Still, it was peaceful as the two Twins were in the ‘hood.
“This is pretty nice and awesome for these kids,” noted Rick Batsell, whose nine-year-old son Emmanuel received his free glove. The younger Batsell, using his old glove, played catch with Sano and Mastroianni beforehand.
“There’s always a lot of kids at this age playing [baseball],” said Frank White, a Twins RBI official. I asked whether any of these same kids who got new gloves, especially those who were Black, would go to Twins game to see players who look like them. At present Sano is the team’s only player of color.
And more importantly, will these Black kids stick with baseball, or will they eventually treat the sport like an old worn-out glove and move to a new one?

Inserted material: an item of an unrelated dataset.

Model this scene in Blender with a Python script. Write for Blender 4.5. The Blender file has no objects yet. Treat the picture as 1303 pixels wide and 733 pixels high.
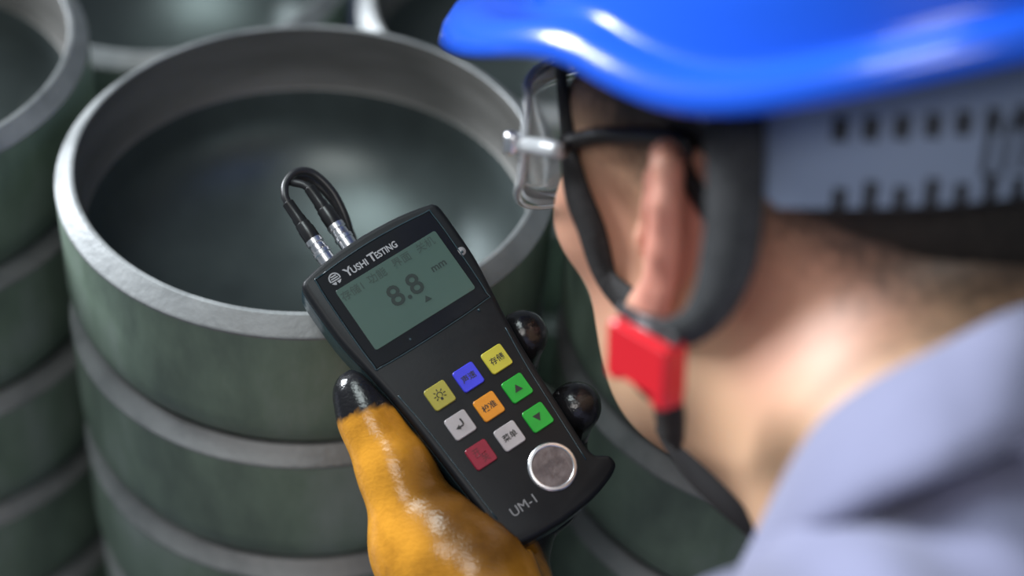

“We always have the younger kids play in Minneapolis and St. Paul, but how to keep them in baseball is the real challenge,” admits White, “how to retain them, because everything they hear about is basketball. [But] everybody is not going to be a big-time basketball player.”
For too many Black youth, and even some Black adults as well, baseball is seen as “the White boy’s sport,” White says. “I think what we really need is adults in the community to buy into baseball.
“I grew up next to Julio Becquer, who played for the Twins back in the ‘60s [1961, 1963],” remembers Batsell. “I grew up seeing all of his friends — Rod Carew, Tony Oliva and gentlemen like that right on 8th and Vincent.”
No Twins players, however, now live in that neighborhood where Batsell grew up and still lives.
For only a few moments two Sunday evenings ago, the Northside kids were “able to shake their hand and play catch with a major league ballplayer,” said Kent Brevik, a Minneapolis Park Board playground specialist who works with the city RBI program. “It’s priceless.”